Even the front-of-the-mag "The Life" section avoids most outward manifestations of business-king assholery. It presents the spas of St. George, Utah as "the anti-Scottsdale" (oh my -- Arizona Chamber of Commerce, you got served!) and a golf club's renowned collection of scotch as something other than a wealthy-guy indulgence. Cleverly diverting as it is, I still wish the short story on pro golfers who fish came appended with an Oprah-ish addendum ("...and the sea hags who love them"). And it's worth noting that golfer Stuart Appleby drives a "Lambo" that resembles nothing if not a particularly aerodynamic banana.

The "50 Greatest Golf Retreats" feature neatly envelops its topic with a comprehensive chart, though its greatest triumph might be Photoshopping out all of the "your type isn't welcome here" signs.
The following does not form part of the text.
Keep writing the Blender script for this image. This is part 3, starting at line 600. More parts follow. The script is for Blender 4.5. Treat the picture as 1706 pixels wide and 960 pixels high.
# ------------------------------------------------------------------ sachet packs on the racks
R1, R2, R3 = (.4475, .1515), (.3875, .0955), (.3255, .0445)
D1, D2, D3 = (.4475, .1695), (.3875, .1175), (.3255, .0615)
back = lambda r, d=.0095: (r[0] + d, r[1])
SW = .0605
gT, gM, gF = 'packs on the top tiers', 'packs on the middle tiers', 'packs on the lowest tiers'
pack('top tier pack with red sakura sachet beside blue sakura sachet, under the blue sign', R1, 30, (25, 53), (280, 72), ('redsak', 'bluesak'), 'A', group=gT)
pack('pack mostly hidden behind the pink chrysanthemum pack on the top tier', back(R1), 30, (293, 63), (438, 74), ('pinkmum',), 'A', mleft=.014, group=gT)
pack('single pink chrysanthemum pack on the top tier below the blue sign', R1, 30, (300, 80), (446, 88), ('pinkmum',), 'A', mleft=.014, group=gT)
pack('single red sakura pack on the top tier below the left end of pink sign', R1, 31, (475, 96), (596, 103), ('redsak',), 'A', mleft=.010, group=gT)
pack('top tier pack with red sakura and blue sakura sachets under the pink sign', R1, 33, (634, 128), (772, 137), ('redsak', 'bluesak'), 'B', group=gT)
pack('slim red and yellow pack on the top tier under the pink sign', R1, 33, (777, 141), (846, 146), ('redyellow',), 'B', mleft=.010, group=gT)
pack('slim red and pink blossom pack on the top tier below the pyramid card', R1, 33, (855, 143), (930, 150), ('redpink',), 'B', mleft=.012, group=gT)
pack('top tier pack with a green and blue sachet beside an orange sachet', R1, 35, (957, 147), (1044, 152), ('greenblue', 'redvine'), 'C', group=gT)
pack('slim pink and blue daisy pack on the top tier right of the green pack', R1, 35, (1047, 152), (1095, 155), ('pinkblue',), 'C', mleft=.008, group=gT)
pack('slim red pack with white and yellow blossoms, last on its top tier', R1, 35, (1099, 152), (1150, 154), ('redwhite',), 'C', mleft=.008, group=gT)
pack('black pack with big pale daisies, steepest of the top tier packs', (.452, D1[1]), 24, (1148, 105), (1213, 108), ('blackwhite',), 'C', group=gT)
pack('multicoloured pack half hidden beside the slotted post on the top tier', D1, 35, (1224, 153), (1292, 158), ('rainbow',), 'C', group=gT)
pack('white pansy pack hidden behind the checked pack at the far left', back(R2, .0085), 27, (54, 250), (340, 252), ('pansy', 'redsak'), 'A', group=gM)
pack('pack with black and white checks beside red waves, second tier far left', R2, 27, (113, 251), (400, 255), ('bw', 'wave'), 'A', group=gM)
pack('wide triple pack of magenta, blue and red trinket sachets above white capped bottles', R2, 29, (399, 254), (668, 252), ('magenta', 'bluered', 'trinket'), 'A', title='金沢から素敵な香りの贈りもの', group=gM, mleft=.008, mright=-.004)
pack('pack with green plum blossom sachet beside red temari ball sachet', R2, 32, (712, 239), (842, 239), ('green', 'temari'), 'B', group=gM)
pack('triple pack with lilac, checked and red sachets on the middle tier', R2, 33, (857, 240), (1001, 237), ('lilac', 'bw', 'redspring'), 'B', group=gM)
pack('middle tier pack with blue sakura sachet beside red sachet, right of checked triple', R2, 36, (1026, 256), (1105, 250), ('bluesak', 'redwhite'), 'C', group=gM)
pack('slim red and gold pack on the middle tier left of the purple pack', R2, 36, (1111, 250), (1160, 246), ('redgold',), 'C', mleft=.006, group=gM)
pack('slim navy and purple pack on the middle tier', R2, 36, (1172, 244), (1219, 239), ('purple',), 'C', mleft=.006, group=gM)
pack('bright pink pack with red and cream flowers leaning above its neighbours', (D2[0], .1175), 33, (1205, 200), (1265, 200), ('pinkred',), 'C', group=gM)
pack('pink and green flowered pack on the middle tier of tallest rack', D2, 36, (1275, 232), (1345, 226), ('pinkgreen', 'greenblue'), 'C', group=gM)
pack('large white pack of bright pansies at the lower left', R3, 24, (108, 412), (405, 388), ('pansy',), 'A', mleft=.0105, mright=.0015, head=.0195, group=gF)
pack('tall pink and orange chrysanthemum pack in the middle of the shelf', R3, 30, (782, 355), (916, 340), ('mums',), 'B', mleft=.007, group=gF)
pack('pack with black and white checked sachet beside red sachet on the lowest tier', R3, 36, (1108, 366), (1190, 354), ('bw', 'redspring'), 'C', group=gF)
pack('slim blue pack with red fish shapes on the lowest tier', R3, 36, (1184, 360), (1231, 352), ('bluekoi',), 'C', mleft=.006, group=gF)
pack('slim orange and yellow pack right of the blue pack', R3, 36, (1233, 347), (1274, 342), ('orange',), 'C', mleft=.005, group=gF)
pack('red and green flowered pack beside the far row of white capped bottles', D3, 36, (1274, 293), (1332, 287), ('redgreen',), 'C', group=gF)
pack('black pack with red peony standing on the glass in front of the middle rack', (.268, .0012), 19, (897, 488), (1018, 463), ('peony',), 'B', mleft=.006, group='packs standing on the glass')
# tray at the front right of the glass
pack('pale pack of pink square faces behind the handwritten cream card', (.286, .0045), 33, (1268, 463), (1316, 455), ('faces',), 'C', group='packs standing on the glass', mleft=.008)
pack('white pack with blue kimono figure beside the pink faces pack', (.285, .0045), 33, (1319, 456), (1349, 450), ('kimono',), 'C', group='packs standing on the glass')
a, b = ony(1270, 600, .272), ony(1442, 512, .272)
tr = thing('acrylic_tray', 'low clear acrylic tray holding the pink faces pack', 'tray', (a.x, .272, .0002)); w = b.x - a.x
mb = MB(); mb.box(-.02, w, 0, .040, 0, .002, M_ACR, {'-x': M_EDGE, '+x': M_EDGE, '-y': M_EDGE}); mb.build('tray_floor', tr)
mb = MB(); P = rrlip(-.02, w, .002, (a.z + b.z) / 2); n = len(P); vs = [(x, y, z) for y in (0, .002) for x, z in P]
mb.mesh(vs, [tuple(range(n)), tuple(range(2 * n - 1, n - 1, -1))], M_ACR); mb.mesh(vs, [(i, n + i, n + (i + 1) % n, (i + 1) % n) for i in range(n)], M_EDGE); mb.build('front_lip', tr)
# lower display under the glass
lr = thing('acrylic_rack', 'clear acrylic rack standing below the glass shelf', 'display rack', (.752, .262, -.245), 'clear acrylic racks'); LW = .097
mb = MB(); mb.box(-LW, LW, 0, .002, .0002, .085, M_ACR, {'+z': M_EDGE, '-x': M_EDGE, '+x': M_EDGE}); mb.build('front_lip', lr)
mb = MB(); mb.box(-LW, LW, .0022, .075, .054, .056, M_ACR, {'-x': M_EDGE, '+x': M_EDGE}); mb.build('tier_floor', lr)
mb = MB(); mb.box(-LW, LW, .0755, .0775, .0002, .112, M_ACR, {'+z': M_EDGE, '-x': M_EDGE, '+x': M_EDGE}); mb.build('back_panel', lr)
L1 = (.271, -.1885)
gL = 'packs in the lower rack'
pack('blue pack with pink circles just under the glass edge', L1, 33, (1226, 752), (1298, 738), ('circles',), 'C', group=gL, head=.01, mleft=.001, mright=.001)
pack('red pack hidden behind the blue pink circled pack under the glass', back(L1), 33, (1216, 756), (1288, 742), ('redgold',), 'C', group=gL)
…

For verisimilitude, Golf Digest Index features two photos of black men on private courses (eight if you count Bryant Gumbel, which I don't) and even two women, one a golfer. America, you've come a long way, baby.

I kid because I love -- and I'm legitimately impressed by "The Game," the golf-first collection of stories that occupies the mag's second half. The item on a builder of golf caves comes across every bit as cool as it sounds, while the report on a golf-buddy weekend with Steven Tyler, Mark Wahlberg and a bunch of corporate types ably captures its semi-rowdy spirit. Want to jump in a boat and traverse the Atlantic, hitting a whole lotta golf courses when the mood strikes you? Or wander off to Dubai to golf, ski and inhale l'eau de camel? Golf Digest Index has your back.

The issue's finest moment might be the "Fraud on the Fairway" investigative piece, in which Marcia Chambers reports on a guy who swindled millions from a bunch of his golf cronies. Yes, any number of magazines have chronicled Ponzi schemes that target clueless rich dudes, but Chambers subtly details the enforced chumminess of a golf foursome -- and thus shows why such schemes thrive in that environment.

I don't think much of the mag's photography -- except for the from-above shot of a Dubai hotel that sorta resembles the object on the cover of Led Zeppelin's "Presence" -- and I outright dislike the drippily nostalgic "Going Home" piece on returning to a childhood course about to be razed (heaven forbid for something like a public park). Overall, though, Golf Digest Index transcends the smarminess usually associated with publications of its kind. I guess it's possible to be luxe-niche without being vulgar after all.